» **TASK REQUIREMENTS**
Extract each line of the data and write it out again exactly.

» **SUPPLIED MATERIAL**
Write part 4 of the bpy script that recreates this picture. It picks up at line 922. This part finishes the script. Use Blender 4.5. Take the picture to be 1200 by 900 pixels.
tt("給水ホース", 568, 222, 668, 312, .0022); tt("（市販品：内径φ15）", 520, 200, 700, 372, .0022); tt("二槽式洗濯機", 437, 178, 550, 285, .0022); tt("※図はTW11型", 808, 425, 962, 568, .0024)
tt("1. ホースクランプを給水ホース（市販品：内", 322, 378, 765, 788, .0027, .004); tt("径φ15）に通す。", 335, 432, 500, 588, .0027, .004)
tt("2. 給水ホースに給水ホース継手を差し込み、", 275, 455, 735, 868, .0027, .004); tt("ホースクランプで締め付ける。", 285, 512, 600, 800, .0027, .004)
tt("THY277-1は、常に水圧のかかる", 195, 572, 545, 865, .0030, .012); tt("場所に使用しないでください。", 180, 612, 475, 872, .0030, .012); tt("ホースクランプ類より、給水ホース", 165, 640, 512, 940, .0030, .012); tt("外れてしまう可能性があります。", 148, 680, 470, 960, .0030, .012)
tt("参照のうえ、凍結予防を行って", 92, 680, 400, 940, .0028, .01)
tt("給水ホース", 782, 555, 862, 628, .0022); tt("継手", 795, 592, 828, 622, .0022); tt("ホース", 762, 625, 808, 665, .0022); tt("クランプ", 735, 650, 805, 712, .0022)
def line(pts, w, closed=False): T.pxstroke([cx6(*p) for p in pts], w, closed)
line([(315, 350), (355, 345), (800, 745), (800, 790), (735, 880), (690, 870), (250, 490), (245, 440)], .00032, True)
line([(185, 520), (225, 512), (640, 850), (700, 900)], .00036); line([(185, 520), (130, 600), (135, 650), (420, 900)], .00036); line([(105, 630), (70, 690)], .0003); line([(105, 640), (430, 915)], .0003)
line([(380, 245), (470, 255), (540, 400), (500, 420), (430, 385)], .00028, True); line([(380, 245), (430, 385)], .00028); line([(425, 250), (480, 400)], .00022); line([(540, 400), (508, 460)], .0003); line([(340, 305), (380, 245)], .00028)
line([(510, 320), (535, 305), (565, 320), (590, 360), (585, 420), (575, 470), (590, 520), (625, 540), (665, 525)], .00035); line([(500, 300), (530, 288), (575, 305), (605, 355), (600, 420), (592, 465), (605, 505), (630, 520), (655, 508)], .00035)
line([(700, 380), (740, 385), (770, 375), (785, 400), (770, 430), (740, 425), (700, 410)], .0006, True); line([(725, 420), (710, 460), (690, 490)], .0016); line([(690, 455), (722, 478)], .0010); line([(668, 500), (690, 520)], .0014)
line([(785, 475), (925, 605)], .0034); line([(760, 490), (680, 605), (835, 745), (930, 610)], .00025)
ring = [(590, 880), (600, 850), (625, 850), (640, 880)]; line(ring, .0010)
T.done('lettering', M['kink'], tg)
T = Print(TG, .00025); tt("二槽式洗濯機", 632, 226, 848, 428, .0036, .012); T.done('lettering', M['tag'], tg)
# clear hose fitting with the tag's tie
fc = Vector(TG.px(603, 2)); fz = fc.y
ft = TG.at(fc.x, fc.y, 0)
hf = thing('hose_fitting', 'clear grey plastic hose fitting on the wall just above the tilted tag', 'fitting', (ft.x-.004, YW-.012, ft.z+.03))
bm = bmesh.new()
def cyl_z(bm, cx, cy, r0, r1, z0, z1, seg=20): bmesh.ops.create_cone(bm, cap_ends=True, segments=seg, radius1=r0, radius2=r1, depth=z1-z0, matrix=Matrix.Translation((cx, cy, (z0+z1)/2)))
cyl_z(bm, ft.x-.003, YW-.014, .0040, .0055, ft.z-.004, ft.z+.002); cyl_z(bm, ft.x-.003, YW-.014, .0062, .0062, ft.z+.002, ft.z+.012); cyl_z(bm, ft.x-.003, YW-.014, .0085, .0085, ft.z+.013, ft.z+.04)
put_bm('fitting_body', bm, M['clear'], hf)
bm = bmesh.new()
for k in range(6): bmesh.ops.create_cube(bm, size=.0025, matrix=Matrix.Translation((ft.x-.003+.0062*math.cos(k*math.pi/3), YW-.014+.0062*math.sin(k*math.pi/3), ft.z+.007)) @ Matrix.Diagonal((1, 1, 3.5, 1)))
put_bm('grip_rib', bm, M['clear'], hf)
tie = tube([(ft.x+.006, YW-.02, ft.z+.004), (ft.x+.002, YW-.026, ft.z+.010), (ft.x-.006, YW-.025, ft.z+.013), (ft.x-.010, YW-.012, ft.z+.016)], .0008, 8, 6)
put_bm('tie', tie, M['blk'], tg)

» **RESPONSE**
Write part 4 of the bpy script that recreates this picture. It picks up at line 922. This part finishes the script. Use Blender 4.5. Take the picture to be 1200 by 900 pixels.
tt("給水ホース", 568, 222, 668, 312, .0022); tt("（市販品：内径φ15）", 520, 200, 700, 372, .0022); tt("二槽式洗濯機", 437, 178, 550, 285, .0022); tt("※図はTW11型", 808, 425, 962, 568, .0024)
tt("1. ホースクランプを給水ホース（市販品：内", 322, 378, 765, 788, .0027, .004); tt("径φ15）に通す。", 335, 432, 500, 588, .0027, .004)
tt("2. 給水ホースに給水ホース継手を差し込み、", 275, 455, 735, 868, .0027, .004); tt("ホースクランプで締め付ける。", 285, 512, 600, 800, .0027, .004)
tt("THY277-1は、常に水圧のかかる", 195, 572, 545, 865, .0030, .012); tt("場所に使用しないでください。", 180, 612, 475, 872, .0030, .012); tt("ホースクランプ類より、給水ホース", 165, 640, 512, 940, .0030, .012); tt("外れてしまう可能性があります。", 148, 680, 470, 960, .0030, .012)
tt("参照のうえ、凍結予防を行って", 92, 680, 400, 940, .0028, .01)
tt("給水ホース", 782, 555, 862, 628, .0022); tt("継手", 795, 592, 828, 622, .0022); tt("ホース", 762, 625, 808, 665, .0022); tt("クランプ", 735, 650, 805, 712, .0022)
def line(pts, w, closed=False): T.pxstroke([cx6(*p) for p in pts], w, closed)
line([(315, 350), (355, 345), (800, 745), (800, 790), (735, 880), (690, 870), (250, 490), (245, 440)], .00032, True)
line([(185, 520), (225, 512), (640, 850), (700, 900)], .00036); line([(185, 520), (130, 600), (135, 650), (420, 900)], .00036); line([(105, 630), (70, 690)], .0003); line([(105, 640), (430, 915)], .0003)
line([(380, 245), (470, 255), (540, 400), (500, 420), (430, 385)], .00028, True); line([(380, 245), (430, 385)], .00028); line([(425, 250), (480, 400)], .00022); line([(540, 400), (508, 460)], .0003); line([(340, 305), (380, 245)], .00028)
line([(510, 320), (535, 305), (565, 320), (590, 360), (585, 420), (575, 470), (590, 520), (625, 540), (665, 525)], .00035); line([(500, 300), (530, 288), (575, 305), (605, 355), (600, 420), (592, 465), (605, 505), (630, 520), (655, 508)], .00035)
line([(700, 380), (740, 385), (770, 375), (785, 400), (770, 430), (740, 425), (700, 410)], .0006, True); line([(725, 420), (710, 460), (690, 490)], .0016); line([(690, 455), (722, 478)], .0010); line([(668, 500), (690, 520)], .0014)
line([(785, 475), (925, 605)], .0034); line([(760, 490), (680, 605), (835, 745), (930, 610)], .00025)
ring = [(590, 880), (600, 850), (625, 850), (640, 880)]; line(ring, .0010)
T.done('lettering', M['kink'], tg)
T = Print(TG, .00025); tt("二槽式洗濯機", 632, 226, 848, 428, .0036, .012); T.done('lettering', M['tag'], tg)
# clear hose fitting with the tag's tie
fc = Vector(TG.px(603, 2)); fz = fc.y
ft = TG.at(fc.x, fc.y, 0)
hf = thing('hose_fitting', 'clear grey plastic hose fitting on the wall just above the tilted tag', 'fitting', (ft.x-.004, YW-.012, ft.z+.03))
bm = bmesh.new()
def cyl_z(bm, cx, cy, r0, r1, z0, z1, seg=20): bmesh.ops.create_cone(bm, cap_ends=True, segments=seg, radius1=r0, radius2=r1, depth=z1-z0, matrix=Matrix.Translation((cx, cy, (z0+z1)/2)))
cyl_z(bm, ft.x-.003, YW-.014, .0040, .0055, ft.z-.004, ft.z+.002); cyl_z(bm, ft.x-.003, YW-.014, .0062, .0062, ft.z+.002, ft.z+.012); cyl_z(bm, ft.x-.003, YW-.014, .0085, .0085, ft.z+.013, ft.z+.04)
put_bm('fitting_body', bm, M['clear'], hf)
bm = bmesh.new()
for k in range(6): bmesh.ops.create_cube(bm, size=.0025, matrix=Matrix.Translation((ft.x-.003+.0062*math.cos(k*math.pi/3), YW-.014+.0062*math.sin(k*math.pi/3), ft.z+.007)) @ Matrix.Diagonal((1, 1, 3.5, 1)))
put_bm('grip_rib', bm, M['clear'], hf)
tie = tube([(ft.x+.006, YW-.02, ft.z+.004), (ft.x+.002, YW-.026, ft.z+.010), (ft.x-.006, YW-.025, ft.z+.013), (ft.x-.010, YW-.012, ft.z+.016)], .0008, 8, 6)
put_bm('tie', tie, M['blk'], tg)